Bimetallic PdPt nanoparticle-incorporated PEDOT:PSS/guar gum-blended membranes for enhanced CO2 separation

Abstract

To address the escalating demand for efficient CO₂ separation technologies, we introduce novel membranes utilizing natural polymer guar gum (GG), conjugate polymer (poly(3,4-ethylenedioxythiophene)-poly(styrenesulfonate)) PEDOT:PSS, and bimetallic PdPt nanoparticles. Bimetallic PdPt nanoparticles were synthesized using the wet chemical method and characterized using X-ray photoelectron spectroscopy (XPS) and transmission electron microscopy (TEM) techniques. The morphologies, chemical bonds, functional groups, and mechanical properties of the fabricated membranes were characterized using various techniques. Through meticulous fabrication and characterization, the binary blended membranes demonstrated enhanced homogeneity and smoothness in their structure, attributed to the interaction between the polymers, and superior CO₂ permeability due to the amphiphilic nature of the PEDOT:PSS polymer.
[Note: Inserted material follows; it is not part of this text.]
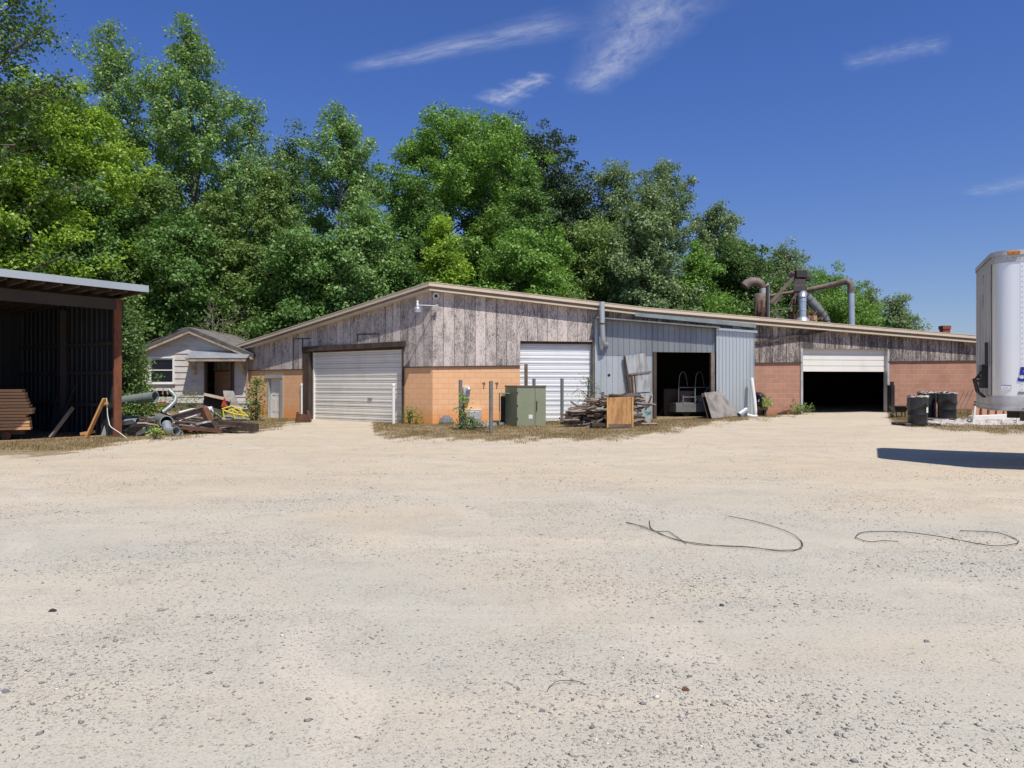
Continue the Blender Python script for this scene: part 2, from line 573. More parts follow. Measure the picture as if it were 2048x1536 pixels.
M_['liner'] = generic('black_plastic_liner', (0.02, 0.021, 0.023), (0.05, 0.05, 0.05), 0.5, 6.0, 0.22, 0, 0.5, (1, 1, 0.4), 0.6)
M_['film'] = generic('crumpled_clear_film', (0.62, 0.58, 0.52), (0.35, 0.32, 0.28), 0.7, 9.0, 0.3, 0, 0.8, (1, 1, 1), 0.6)
M_['board_panel'] = generic('stained_panel', (0.30, 0.275, 0.25), (0.13, 0.115, 0.10), 0.8, 2.6, 0.75, 0, 0.15)
M_['bark'] = generic('bark', (0.13, 0.105, 0.08), (0.06, 0.048, 0.04), 0.7, 3.0, 0.95, 0, 0.4)
M_['bark_pale'] = generic('pale_bark', (0.25, 0.235, 0.20), (0.12, 0.105, 0.09), 0.7, 2.0, 0.9, 0, 0.3)
M_['dead'] = generic('dead_twig', (0.22, 0.18, 0.15), (0.13, 0.10, 0.085), 0.6, 3.0, 0.95, 0, 0.2)
M_['tyre'] = generic('tyre_rubber', (0.02, 0.02, 0.02), None, 0.3, 4.0, 0.8)
M_['wire'] = generic('dark_green_wire', (0.045, 0.06, 0.05), (0.10, 0.085, 0.065), 0.7, 5.0, 0.6)
M_['wire_brown'] = generic('brown_wire', (0.085, 0.06, 0.05), (0.05, 0.04, 0.035), 0.7, 5.0, 0.6)

mg, ng, bgl = mat('dark_glass')
bgl.inputs['Base Color'].default_value = (0.008, 0.010, 0.016, 1)
bgl.inputs['Roughness'].default_value = 0.12
bgl.inputs['Specular IOR Level'].default_value = 0.35
M_['glass'] = mg

M_['leaf_poplar'] = leaf_mat('poplar_leaf', (0.1002, 0.1873, 0.0562), (0.1880, 0.3265, 0.0926), (0.4171, 0.5577, 0.2328), 0.30, 0.30)
M_['leaf_lime'] = leaf_mat('lime_leaf', (0.1404, 0.2404, 0.0353), (0.2882, 0.4245, 0.0509), (0.4901, 0.6584, 0.1177), 0.37, 0.30)
M_['leaf_oak'] = leaf_mat('oak_leaf', (0.0802, 0.1696, 0.0338), (0.1704, 0.3157, 0.0573), (0.3370, 0.5178, 0.1180), 0.32, 0.30)
M_['leaf_bright'] = leaf_mat('young_leaf', (0.0720, 0.1498, 0.0293), (0.1176, 0.2281, 0.0512), (0.2100, 0.3334, 0.1159), 0.30, 0.28)
M_['leaf_dark'] = leaf_mat('dark_leaf', (0.0442, 0.0928, 0.0264), (0.0953, 0.1741, 0.0442), (0.2084, 0.3187, 0.0992), 0.27, 0.30)
M_['leaf_pine'] = leaf_mat('pine_needle', (0.040, 0.072, 0.034), (0.062, 0.105, 0.048), (0.105, 0.150, 0.080), 0.16, 0.22)
M_['leaf_olive'] = leaf_mat('olive_leaf', (0.0862, 0.1489, 0.0428), (0.1664, 0.2567, 0.0686), (0.3510, 0.4567, 0.1609), 0.32, 0.30)
M_['leaf_grey'] = leaf_mat('greyish_leaf', (0.1002, 0.1643, 0.0714), (0.1880, 0.2721, 0.1147), (0.3850, 0.4647, 0.2635), 0.30, 0.30)
M_['straw'] = leaf_mat('dry_grass_blade', (0.20, 0.135, 0.065), (0.29, 0.21, 0.105), (0.40, 0.31, 0.17), 0.25, 0.1)
M_['blade'] = leaf_mat('green_grass_blade', (0.07, 0.11, 0.022), (0.11, 0.15, 0.035), (0.17, 0.19, 0.06), 0.3, 0.15)
M_['litter'] = leaf_mat('dead_leaf', (0.17, 0.10, 0.055), (0.28, 0.185, 0.10), (0.42, 0.32, 0.20), 0.15, 0.1)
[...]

Gas separation experiments performed using H₂, N₂, and CO₂ gases confirmed that the 20% PEDOT:PSS/GG blended membranes showed the best performance with sufficient mechanical properties. Moreover, the results demonstrated an increase of 172% in CO₂ permeability and 138% in CO₂/H₂ selectivity, respectively. Furthermore, integrating bimetallic PdPt nanoparticles provided an additional 197% increase in CO₂/H₂ selectivity, owing to the unique catalytic activities of noble metal nanoparticles. The study not only underscores the transformative potential of polymer blending and noble metal engineering, but also highlights the significance of using natural polymers for sustainable environmental solutions.